The Maharashtra government has approved the detailed project report and phase I implementation plan for the Uttan-Virar Sea Link, a large regional connectivity project valued at INR 58,755 crore. The plan covers a 24.35 km sea bridge and 30.77 km of connecting roads, forming a 55.12 km corridor. The state will extend INR 11,116.27 crore as non-interest support, while the remaining funds will be raised by MMRDA and external borrowings. The proposal follows earlier revisions that had significantly reduced the project's earlier estimated cost.
The Maharashtra government has formally cleared the detailed project report and implementation structure for the first phase of the Uttan-Virar Sea Link project, with total costs estimated at INR 58,754.71 crore. The Mumbai Metropolitan Region Development Authority (MMRDA) will be responsible for executing the entire project, which is intended to improve road access between Mumbai's western suburbs and the Palghar region, where the proposed Vadhavan Port is planned.

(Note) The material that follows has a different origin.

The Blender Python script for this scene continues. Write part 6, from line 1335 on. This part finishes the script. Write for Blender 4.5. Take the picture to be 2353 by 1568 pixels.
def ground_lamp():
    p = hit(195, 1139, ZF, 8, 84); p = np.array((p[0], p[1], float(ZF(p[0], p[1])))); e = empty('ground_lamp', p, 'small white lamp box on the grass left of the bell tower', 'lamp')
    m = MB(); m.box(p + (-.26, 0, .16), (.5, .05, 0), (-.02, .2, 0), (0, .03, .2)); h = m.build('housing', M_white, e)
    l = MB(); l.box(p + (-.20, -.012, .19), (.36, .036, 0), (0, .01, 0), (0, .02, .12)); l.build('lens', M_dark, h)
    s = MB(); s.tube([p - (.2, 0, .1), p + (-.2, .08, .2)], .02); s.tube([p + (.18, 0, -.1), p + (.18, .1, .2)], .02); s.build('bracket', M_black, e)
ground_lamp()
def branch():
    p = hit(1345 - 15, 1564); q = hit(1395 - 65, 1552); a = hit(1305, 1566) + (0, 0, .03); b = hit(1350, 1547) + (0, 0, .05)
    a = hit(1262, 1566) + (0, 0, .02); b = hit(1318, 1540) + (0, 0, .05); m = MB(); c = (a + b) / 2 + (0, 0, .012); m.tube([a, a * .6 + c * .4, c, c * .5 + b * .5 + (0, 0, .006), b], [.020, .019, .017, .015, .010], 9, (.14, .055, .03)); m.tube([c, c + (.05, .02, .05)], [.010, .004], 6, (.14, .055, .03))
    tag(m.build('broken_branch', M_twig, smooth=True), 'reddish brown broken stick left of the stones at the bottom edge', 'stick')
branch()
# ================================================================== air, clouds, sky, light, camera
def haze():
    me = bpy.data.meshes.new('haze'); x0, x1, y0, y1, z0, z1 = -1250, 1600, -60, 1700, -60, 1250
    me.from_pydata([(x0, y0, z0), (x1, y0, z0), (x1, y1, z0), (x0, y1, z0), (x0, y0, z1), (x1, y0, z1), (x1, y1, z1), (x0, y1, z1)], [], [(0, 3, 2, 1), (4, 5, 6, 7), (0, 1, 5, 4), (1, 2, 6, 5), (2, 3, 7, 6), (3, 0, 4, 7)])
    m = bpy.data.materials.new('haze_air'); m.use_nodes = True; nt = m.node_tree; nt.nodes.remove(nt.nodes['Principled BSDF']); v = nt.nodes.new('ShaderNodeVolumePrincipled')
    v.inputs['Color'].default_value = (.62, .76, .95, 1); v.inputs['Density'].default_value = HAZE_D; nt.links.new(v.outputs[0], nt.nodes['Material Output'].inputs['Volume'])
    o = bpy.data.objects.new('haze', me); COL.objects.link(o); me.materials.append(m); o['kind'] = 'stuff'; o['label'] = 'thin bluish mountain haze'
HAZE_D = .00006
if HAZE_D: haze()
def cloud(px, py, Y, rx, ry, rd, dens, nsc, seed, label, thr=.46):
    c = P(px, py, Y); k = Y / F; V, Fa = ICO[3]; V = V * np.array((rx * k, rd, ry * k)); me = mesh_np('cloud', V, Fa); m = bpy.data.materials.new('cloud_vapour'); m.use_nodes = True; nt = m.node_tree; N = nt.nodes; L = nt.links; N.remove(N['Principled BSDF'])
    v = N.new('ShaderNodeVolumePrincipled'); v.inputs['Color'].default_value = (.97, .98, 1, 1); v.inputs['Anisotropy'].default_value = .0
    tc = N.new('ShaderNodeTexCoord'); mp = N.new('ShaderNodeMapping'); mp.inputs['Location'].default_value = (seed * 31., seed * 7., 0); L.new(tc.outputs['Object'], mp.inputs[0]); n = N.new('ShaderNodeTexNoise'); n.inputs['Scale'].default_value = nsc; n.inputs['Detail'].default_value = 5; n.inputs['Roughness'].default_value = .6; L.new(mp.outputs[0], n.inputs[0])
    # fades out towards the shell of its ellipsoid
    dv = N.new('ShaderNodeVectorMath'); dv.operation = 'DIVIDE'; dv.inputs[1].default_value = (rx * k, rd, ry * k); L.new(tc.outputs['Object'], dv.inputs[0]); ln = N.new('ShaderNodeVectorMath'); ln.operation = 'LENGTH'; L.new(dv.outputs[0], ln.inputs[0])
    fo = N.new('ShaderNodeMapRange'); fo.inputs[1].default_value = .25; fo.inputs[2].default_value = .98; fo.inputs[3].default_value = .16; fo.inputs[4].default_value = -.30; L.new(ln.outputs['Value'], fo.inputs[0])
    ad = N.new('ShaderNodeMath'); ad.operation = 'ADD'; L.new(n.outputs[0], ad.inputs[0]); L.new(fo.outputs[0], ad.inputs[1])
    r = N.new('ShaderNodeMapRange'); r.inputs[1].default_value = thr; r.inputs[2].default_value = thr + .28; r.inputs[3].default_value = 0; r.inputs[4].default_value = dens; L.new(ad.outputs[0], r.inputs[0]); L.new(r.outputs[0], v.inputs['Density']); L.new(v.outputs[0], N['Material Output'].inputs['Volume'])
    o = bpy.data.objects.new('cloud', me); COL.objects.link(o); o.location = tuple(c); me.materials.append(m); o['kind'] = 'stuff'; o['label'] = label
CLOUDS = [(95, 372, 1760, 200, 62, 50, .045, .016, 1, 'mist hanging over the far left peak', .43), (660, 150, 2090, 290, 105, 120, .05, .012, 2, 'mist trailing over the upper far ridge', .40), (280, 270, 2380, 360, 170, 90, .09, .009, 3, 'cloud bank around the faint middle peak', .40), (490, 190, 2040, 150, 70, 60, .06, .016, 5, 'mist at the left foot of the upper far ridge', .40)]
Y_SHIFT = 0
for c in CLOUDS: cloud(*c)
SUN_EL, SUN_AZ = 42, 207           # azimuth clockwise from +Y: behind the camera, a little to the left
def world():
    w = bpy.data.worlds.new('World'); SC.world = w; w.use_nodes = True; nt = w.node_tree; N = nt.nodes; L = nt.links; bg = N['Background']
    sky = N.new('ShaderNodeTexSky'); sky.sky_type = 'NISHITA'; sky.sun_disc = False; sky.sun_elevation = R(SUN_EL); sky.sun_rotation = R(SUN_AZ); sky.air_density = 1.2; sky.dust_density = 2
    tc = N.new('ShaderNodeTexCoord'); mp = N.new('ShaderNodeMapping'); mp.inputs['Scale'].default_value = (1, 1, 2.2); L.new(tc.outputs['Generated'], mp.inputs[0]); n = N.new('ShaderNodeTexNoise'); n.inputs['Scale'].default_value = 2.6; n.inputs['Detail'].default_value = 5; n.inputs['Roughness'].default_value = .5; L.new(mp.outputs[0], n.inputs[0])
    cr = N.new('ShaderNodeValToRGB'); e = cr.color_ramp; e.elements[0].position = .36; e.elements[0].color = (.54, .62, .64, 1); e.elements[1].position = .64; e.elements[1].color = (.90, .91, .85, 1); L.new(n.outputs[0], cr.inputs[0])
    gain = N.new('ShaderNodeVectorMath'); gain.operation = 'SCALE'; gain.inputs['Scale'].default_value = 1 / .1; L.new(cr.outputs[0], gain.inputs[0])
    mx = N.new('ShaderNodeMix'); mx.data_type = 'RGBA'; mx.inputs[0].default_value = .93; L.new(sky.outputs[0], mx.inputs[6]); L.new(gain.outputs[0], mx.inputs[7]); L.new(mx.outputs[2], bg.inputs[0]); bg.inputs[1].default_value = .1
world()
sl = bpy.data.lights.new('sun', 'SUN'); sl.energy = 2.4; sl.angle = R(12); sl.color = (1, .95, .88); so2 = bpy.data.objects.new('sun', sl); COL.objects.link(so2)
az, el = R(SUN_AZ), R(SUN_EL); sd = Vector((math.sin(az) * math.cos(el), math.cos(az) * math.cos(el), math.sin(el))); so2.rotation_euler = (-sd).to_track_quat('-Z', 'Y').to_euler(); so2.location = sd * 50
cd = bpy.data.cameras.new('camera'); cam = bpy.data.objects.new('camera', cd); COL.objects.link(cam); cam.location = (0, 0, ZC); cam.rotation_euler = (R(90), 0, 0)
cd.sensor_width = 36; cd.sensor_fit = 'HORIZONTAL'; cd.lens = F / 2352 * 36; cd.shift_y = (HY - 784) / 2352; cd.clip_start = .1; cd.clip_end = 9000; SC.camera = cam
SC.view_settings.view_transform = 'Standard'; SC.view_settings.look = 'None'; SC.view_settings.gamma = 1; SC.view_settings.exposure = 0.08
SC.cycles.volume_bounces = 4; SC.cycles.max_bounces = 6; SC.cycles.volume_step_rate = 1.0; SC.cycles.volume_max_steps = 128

The approved phase covers a 24.35 km sea link and 30.77 km of approach and connecting roads through the Uttan, Vasai and Virar areas. Together, these components form a 55.12 km corridor. The construction timeline for this phase has been set at 60 months. The government resolution specifies that INR 11,116.27 crore will be provided as non-interest assistance. This support will cover statutory charges, land acquisition, resettlement and rehabilitation expenses. The remaining project expenditure will be met through MMRDA's internal resources and external borrowing.
As per the decision, government land required for the corridor will be transferred to MMRDA without cost. Acquisition of private land will be carried out as per existing legal provisions or through development-rights mechanisms, depending on suitability. The agency has also been allowed to collect tolls through an access-controlled system after completion. Additional revenue may be raised through user charges, commercial facilities and advertising to maintain long-term financial sustainability.
This clearance follows earlier efforts to rework the layout and engineering design of the project. The revised plan had brought down earlier estimates that had once touched nearly INR 87,427 crore. Cost reduction was achieved by optimising lane width, reducing the number of lanes, updating structural design and lowering the extent of land acquisition. These revisions allowed the project to move forward with a more practical financial model while retaining the essential connectivity features.